OBITUARY: James Merrill

James Ingram Merrill, poet: born New York City 3 March 1926; died Tucson, Arizona 6 February 1995.

James Merrill was the son of a grotesquely successful stockbroker, co-founder of the firm Merrill Lynch. His childhood was exclusive and pampered, until his father, a blustering and insensitive philanderer, divorced his mother when James was 13. The son's intellectual precocity unsettled the father, as did his poetic ambitions. The story goes that when the son said he wanted to be a poet his father promptly hired a tutor to instruct him, much as one would engage a tennis or swimming coach.

Neither Merrill nor his heartier half-brother were at all interested in following their father to Wall Street. Instead, both sons took paths of their own choosing, the half-brother to found the now famous Commonwealth private school in Boston, James to pursue a full-time career as a writer.

James Merrill was a thoroughly Formalist poet whose development shows the fallacy of crudely dividing post-war American poetry between formal verse and free. As Merrill's own progression showed, the use of traditional techniques need not restrain a poet's subject-matter or his expression of feelings.

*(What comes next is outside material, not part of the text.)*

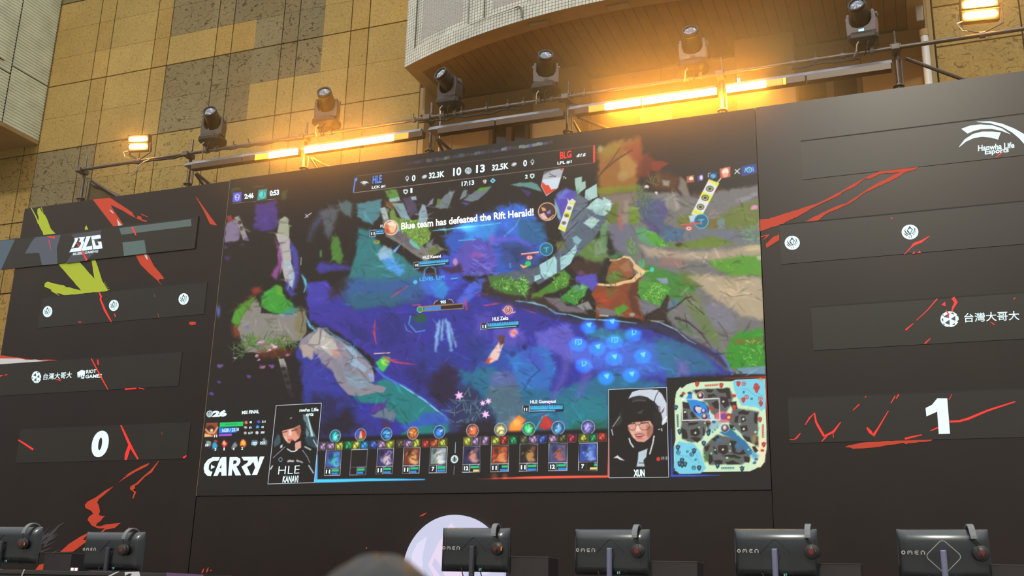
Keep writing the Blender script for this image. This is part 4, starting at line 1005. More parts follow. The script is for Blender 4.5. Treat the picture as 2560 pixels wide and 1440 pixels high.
# white graphics on the left desk front, small lit keys
a = Art(7.6185)
a.stroke([(54, 1440), (61, 1423)], 3, (190, 185, 180)); a.poly([(290, 1430), (300, 1428), (274, 1442), (266, 1442)], (215, 220, 230)); a.poly([(312, 1430), (348, 1429), (351, 1442), (325, 1442), (330, 1434), (322, 1434), (312, 1440)], (215, 220, 230)); a.poly([(416, 1431), (509, 1437), (509, 1446), (416, 1446)], (108, 84, 118))
a.split('front_graphic', M_PRINT, dl)
q = P(186, 1421, 7.75)
kd = empty('control_box', (q.x, 7.78, ZDK), 'tiny box with two lit white keys on the left desk edge', 'box')
MB().box(q.x - 0.05, q.x + 0.05, 7.75, 7.82, ZDK, ZDK + 0.035).build('case_body', M_CASE, kd)
for s in (-1, 1): MB().box(q.x + s * 0.022 - 0.016, q.x + s * 0.022 + 0.016, 7.747, 7.7499, ZDK + 0.006, ZDK + 0.030).build('lit_key', mat('lit_key', (0.8, 0.6, 0.6), 0.5, emit=(0.9, 0.62, 0.62), strength=0.9), kd)
# ================================================================ the big LED screen
scr = empty('led_screen', ((SX0 + SX1) / 2, D, SZ0), 'huge central LED screen showing a game broadcast of a blue river between rocks and bushes', 'screen')
M_CAB = noisy('screen_face', (0.026, 0.020, 0.018), 0.08, 1.5, 0.32, spec=0.40)
MB().box(SX0, SX1, D - 0.012, D + 0.1, SZ0, BZ1).build('cabinet', M_CAB, scr)
# the picture is laid out as a fine grid of lit pixels; each takes its colour from the shapes below
NU, NV = 900, 540
gx = np.linspace(SX0 + 0.004, SX1 - 0.004, NU); gz = np.linspace(SZ0 + 0.004, BZ1 - 0.004, NV)
GX, GZ = np.meshgrid(gx, gz)
YP = D - 0.0125
_v = np.stack([GX - CAM.x, np.full_like(GX, YP - CAM.y), GZ - CAM.z], -1)
_d = _v @ np.array(_fw)
QX = 1280 + F_PX * (_v @ np.array(_rt)) / _d; QY = 720 - F_PX * (_v @ np.array(_up)) / _d
CV = np.zeros((NV, NU, 3), np.float32)
rng = np.random.default_rng(7)
def smooth_noise(cell):
    a = rng.random((NV // cell + 3, NU // cell + 3)).astype(np.float32)
    yi = np.arange(NV) / cell; xi = np.arange(NU) / cell
    y0 = yi.astype(int); x0 = xi.astype(int); fy = (yi - y0)[:, None]; fx = (xi - x0)[None]
    fy = fy * fy * (3 - 2 * fy); fx = fx * fx * (3 - 2 * fx)
    return (a[y0][:, x0] * (1 - fy) * (1 - fx) + a[y0][:, x0 + 1] * (1 - fy) * fx + a[y0 + 1][:, x0] * fy * (1 - fx) + a[y0 + 1][:, x0 + 1] * fy * fx) - 0.5
NA = smooth_noise(6) + 0.5 * smooth_noise(3); NB = smooth_noise(6) + 0.5 * smooth_noise(3)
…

His early poems, published in a 1951 volume, First Poems, now seem stiff, with the technical self-consciousness seen in the early Robert Lowell of Lord Weary's Castle but without that poet's rhetorical power. After publishing two plays and a novel, The Seraglio (1957), without much success, Merrill produced his next collection of poetry in 1959. The Country of a Thousand Years of Peace was well received and his reputation grew rapidly. His technical virtuosity was now enhanced by a softer lyrical sense and a dream-like evocation of place, as in "Hotel de l'Univers et Portugal": The strange bed, whose recurrent dream we are, Basin, and shutters guarding each with their latch The hour of arrivals, the reputed untouched Square. . .

But now our very poverties are dissolving, Are swallowed up, strong powders to ensure Sleep, by a strange bed in the dark of dreaming.

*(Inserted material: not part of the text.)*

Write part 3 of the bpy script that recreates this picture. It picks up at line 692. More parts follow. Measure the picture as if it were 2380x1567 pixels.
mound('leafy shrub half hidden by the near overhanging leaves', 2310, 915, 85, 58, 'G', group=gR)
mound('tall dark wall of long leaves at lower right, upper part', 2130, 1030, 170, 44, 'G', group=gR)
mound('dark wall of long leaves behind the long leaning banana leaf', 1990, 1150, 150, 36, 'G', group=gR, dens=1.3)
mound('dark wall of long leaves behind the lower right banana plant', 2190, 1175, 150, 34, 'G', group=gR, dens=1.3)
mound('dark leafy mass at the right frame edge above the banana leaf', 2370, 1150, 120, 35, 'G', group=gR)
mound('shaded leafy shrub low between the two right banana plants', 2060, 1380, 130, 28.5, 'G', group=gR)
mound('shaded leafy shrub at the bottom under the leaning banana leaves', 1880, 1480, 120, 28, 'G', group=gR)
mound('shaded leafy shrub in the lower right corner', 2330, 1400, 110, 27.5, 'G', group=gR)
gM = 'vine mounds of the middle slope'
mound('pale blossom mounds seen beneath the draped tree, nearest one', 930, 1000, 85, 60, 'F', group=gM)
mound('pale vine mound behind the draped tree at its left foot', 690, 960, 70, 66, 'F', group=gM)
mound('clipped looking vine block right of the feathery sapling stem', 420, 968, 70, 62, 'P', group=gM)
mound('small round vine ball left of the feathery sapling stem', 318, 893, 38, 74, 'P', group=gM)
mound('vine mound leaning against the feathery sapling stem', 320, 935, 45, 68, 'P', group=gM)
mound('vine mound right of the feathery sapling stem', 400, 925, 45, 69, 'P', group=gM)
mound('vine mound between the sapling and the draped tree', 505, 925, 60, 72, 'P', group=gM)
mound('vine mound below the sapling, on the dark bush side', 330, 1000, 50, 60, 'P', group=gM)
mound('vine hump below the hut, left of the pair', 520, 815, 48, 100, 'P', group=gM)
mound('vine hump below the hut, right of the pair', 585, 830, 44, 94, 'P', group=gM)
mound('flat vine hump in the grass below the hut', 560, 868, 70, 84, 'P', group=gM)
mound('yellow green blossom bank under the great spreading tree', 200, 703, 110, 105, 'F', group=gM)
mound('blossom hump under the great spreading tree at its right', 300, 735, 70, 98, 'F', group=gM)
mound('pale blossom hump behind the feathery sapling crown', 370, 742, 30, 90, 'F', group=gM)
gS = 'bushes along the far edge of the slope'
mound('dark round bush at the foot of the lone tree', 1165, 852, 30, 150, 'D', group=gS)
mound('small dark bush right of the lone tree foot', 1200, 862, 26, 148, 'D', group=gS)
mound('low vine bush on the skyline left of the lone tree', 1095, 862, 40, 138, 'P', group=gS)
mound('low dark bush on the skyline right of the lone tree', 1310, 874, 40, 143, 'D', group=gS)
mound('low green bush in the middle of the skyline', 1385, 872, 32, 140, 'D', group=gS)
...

His subjects are places, travel, and friends, the narrative cool and matter-of-fact but drawing none the less on a rich tapestry of reference - part classical, part utterly down-to-earth.

Further volumes followed every three or four years; if not prodigious the output was certainly steady, and Merrill's reputation grew - he won the National Book Award in 1967 for Nights and Days. His popularity, however, was restricted by the formal severity of his work and his unwillingness to follow the 1960s fashion for confession.

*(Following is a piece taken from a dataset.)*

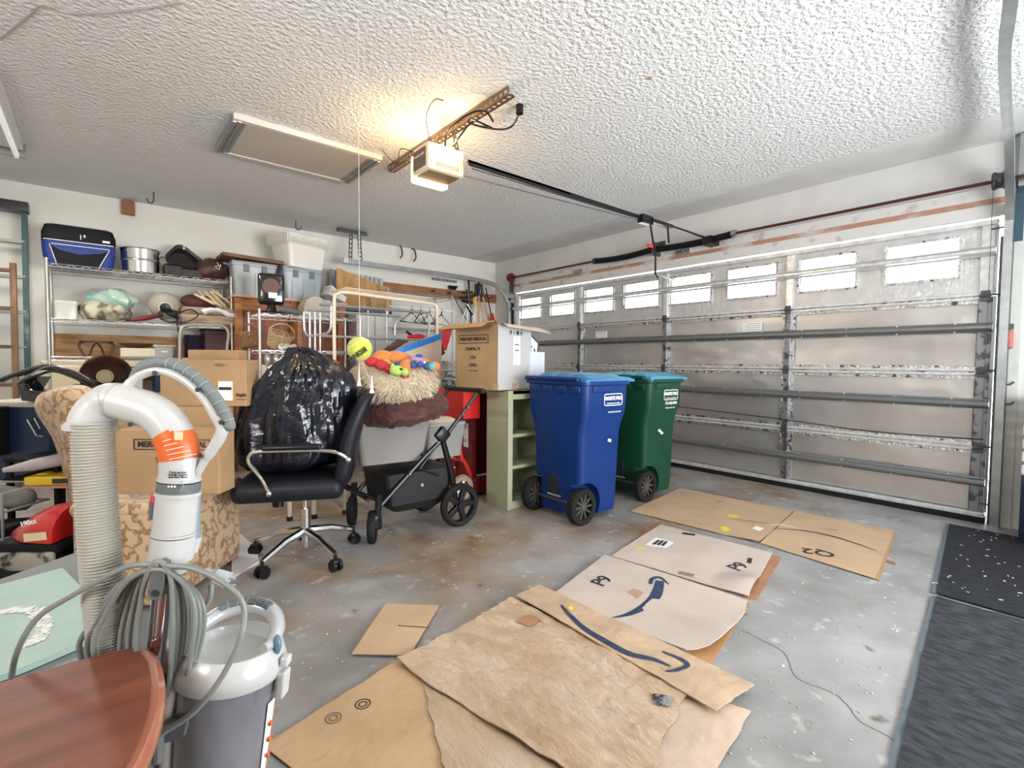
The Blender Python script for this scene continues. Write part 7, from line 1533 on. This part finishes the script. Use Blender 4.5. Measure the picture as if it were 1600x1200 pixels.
# tool board and long tools
t = thing('tool_board', 'long brown wooden tool board on the far wall under the track', 'board', (3.9, 6.15, 2.05))
p0, p1 = PY(590, 436, 6.15), PY(775, 470, 6.15)
g = G(); g.bb((p0.x, 6.15, 2.03), (p1.x, YB, 2.155)); out(g, 'plank', mat('tool_plank', (0.36, 0.16, 0.06), 0.6, var=0.4, vscale=4, stretch=(1, 1, 3)), t, world=True)
for x in (675, 700, 738, 755, 766):
    q = PY(x, 455, 6.12); g = G(); g.tube([(q.x, 6.15, 2.10), (q.x, 6.07, 2.09), (q.x, 6.05, 2.12)], 0.007, 5); out(g, 'tool_hook', M_blackm, t, world=True)
g = G(); pa, pb = PY(675, 434, 6.13), PY(712, 440, 6.13); g.bb((pa.x, 6.10, pa.z-0.03), (pb.x, 6.13, pa.z)); 
out(g, 'perforated_strip', mat('perf_strip', (0.45, 0.46, 0.47), 0.4, metal=0.6, col2=(0.08, 0.08, 0.08), kind='wave', vscale=9, contrast=(0.4, 0.5)), t, world=True)
g = G(); g.prism([PY(x, y, 6.08) for x, y in ((702, 446), (716, 447), (712, 453), (703, 451))], (0, 0.03, 0)); out(g, 'shelf_bracket', M_blackm, t, world=True)
def longtool(label, px, ytop, yb_px, m, head=None, r=0.014, tilt=0, y=6.05):
    a = PY(px, ytop, y); b = PY(px+tilt, yb_px, y); t = thing('garden_tool', label, 'tool', (b.x, y, b.z-1.2))
    d = (a-b).normalized(); base = V((min(4.62, b.x-d.x*1.1), y-0.1, 0.05))
    g = G(); g.tube([a, b, base], r, 8); out(g, 'shaft', m, t, world=True, smooth=True)
    if head == 'grip': g = G(); g.tube([a+V((0, 0, 0.03)), a-d*0.16], r*1.5, 8); out(g, 'grip', M_black, t, world=True, smooth=True)
    if head == 'red': g = G(); g.tube([b+V((0, 0, .10)), b-V((0, 0, 0.12))], [0.02, 0.055], 10); out(g, 'red_head', M_red, t, world=True, smooth=True)
    return t
M_tan = mat('wooden_shaft', (0.60, 0.32, 0.15), 0.5); 
longtool('tan wooden tool shaft hanging at the right of the tool board', 748, 445, 500, M_tan, 'grip')
longtool('second tan wooden tool shaft leaning right, beside the first', 752, 447, 500, M_tan, 'grip', tilt=9)
longtool('white and grey tool shaft left of the tan shafts', 744, 447, 500, M_white, 'grip', tilt=-2)
longtool('dark tool with a red head at the right end of the tool board', 759, 450, 500, M_blackm, 'red', 0.009, 10)
longtool('thin dark pole slanting down right below the shelf bracket', 704, 455, 500, mat('dark_pole', (0.10, 0.08, 0.07), 0.5), None, 0.010, 25)
longtool('black handled tool standing in the middle of the tool board', 732, 440, 500, M_black, 'grip', 0.012, 4)
t = thing('camera_tripod', 'black folded tripod heap with white legs below the tool board', 'tripod', PY(733, 470, 6.0)-V((0, 0, .9)))
g = G()
for (a, b, r) in (((722, 457), (738, 456), .012), ((718, 465), (738, 465), .014), ((722, 470), (740, 474), .02), ((730, 452), (734, 478), .02), ((728, 478), (738, 492), .018)): g.tube([PY(*a, 5.98), PY(*b, 5.98)], r, 8)
out(g, 'head', M_black, t, world=True, smooth=True)
for q in ((722, 500), (730, 502), (742, 500)):
    g = G(); a = PY(731, 475, 5.98); b = PY(*q, 5.98); g.tube([a, b, V((b.x, 5.95, 0.02))], 0.011, 8); out(g, 'leg', M_white, t, world=True, smooth=True)
g = G(); q = PY(741, 472, 5.97); g.box(q, (0.05, 0.03, 0.12), bev=0.008); out(g, 'orange_clamp', mat('orange_clamp', (0.70, 0.33, 0.04), 0.5), t, world=True)
# right edge behind the track: slatted crate, red tub, red bracket
t = thing('slatted_crate', 'stack of white slatted trays at the far right edge beside the door track', 'crate', (4.62, 0.16, 0))
g = G()
for k in range(6): g.bb((4.50, 0.0, 0.42+k*0.085), (4.76, 0.345, 0.485+k*0.085), bev=0.008)
out(g, 'tray', mat('slat_white', (0.62, 0.58, 0.57), 0.6, var=0.2, vscale=9), t, world=True); g = G(); g.bb((4.50, 0.0, 0.0), (4.76, 0.34, 0.42)); out(g, 'dark_base', M_navy, t, world=True)
t = thing('red_tub', 'red plastic tub poking in at the right edge in front of the slatted trays', 'tub', (4.40, 0.12, 0))
g = G(); g.lathe([(0.09, 0.22), (0.13, 0.36), (0.135, 0.40), (0.12, 0.40), (0.08, 0.24)], 28, Matrix.Translation((4.40, 0.10, 0)), caps=False); out(g, 'tub', M_red, t, world=True, smooth=True); g = G(); g.bb((4.30, 0.0, 0.0), (4.49, 0.22, 0.22)); out(g, 'crate_under', M_blackm, t, world=True)
t = thing('red_sensor', 'small faded red bracket on the wall right of the door track', 'bracket', (4.78, 0.36, 1.3))
p = PX(1575, 530, XD-0.03); g = G(); g.box(p, (0.05, 0.05, 0.13), bev=0.01); out(g, 'body', mat('faded_red', (0.52, 0.14, 0.10), 0.5, var=0.3, vscale=30), t, world=True); g = G(); g.box(p+V((0, 0, 0.085)), (0.05, 0.05, 0.035)); out(g, 'cap', M_steeld, t, world=True)
for py_ in (601, 632): 
    p = PX(1578, py_, XD-0.03); g = G(); g.tube([p+V((0, 0.03, 0)), p, p+V((0, -0.02, 0.02))], 0.006, 5); out(g, 'door_bracket', M_steeld, label='small dark bracket beside the right track, %s of the two' % ('upper' if py_ < 610 else 'lower'), cat='bracket')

Merrill's poetry grew markedly more personal in Braving the Elements (1973), which some feel his best book. The poems show a greater willingness to draw on his own life, and the tone is less formal, almost chatty. Comedy plays a larger role, as in the poem "Days of 1935", a fantasy of being kidnapped inspired by his parents' fears of his childhood abduction in the wake of the Lindbergh case. There are more topical poems: "18 West 11th Street" is a reverie on a Greenwich Village house where Merrill once lived, and where Sixties weathermen blew themselves up with a bomb. It begins: In what at least Seemed anger the Aquarians in the basement Had been perfecting a device For making sense to us If only briefly and on pain Of incommunication ever after.

Merrill's poetic predilection had been for relatively short, tightly conceived lyrics, so what followed came as a surprise. In his next book, Divine Comedies (1976), there appeared a long poem called "The Book of Ephraim". It was followed by two further volume-length poems, Mirabell: Books of Number (1978) and Scripts for the Pageant (1980), the three together constituting an epic 17,000-line poem eventually published in 1982 as The Changing Light at Sandover. The base conceit of the work was Merrill's use of a Ouija board in his Connecticut house. This oddball medium allowed a range of spirits and personalities to appear, beginning with the fictional Ephraim ("a Greek Jew/ Born AD 8 at Xanthos") but broadening to include Auden, Einstein, Yeats, Plato.The poem moves effortlessly between the voices of the spirits and the calmer narrative of Merrill himself. In its sheer ambition The Changing Light at Sandover is impressive; what makes it remarkable, and Merrill's master-work, is its fusion of technical virtuosity and narrative variety.

Merrill travelled widely, but spent most of his time alternating between the house in Stonington, Connecticut, he shared from the Fifties with his friend David Jackson and a house in Greece he bought in 1964. He taught occasionally at universities, but with the luxury of an independent income did so out of interest rather need. He was not an inspiring or hortatory teacher but was impressive in his courtesy. One of his Yale students, for example, remembers nothing Merrill said in a semester of seminars, but still treasures the small written comments appended to a sheaf of adolescent poems, and the memory of an entire class spent listening to Merrill read Robert Frost's poem "New Hampshire".

If not a poet of the calibre of his much-beloved friend Auden, James Merrill was nevertheless as fine a writer as any poet of his generation. He showed repeatedly and powerfully in his career how the manifest constraints of formal poetry can still inspire artistic creativity.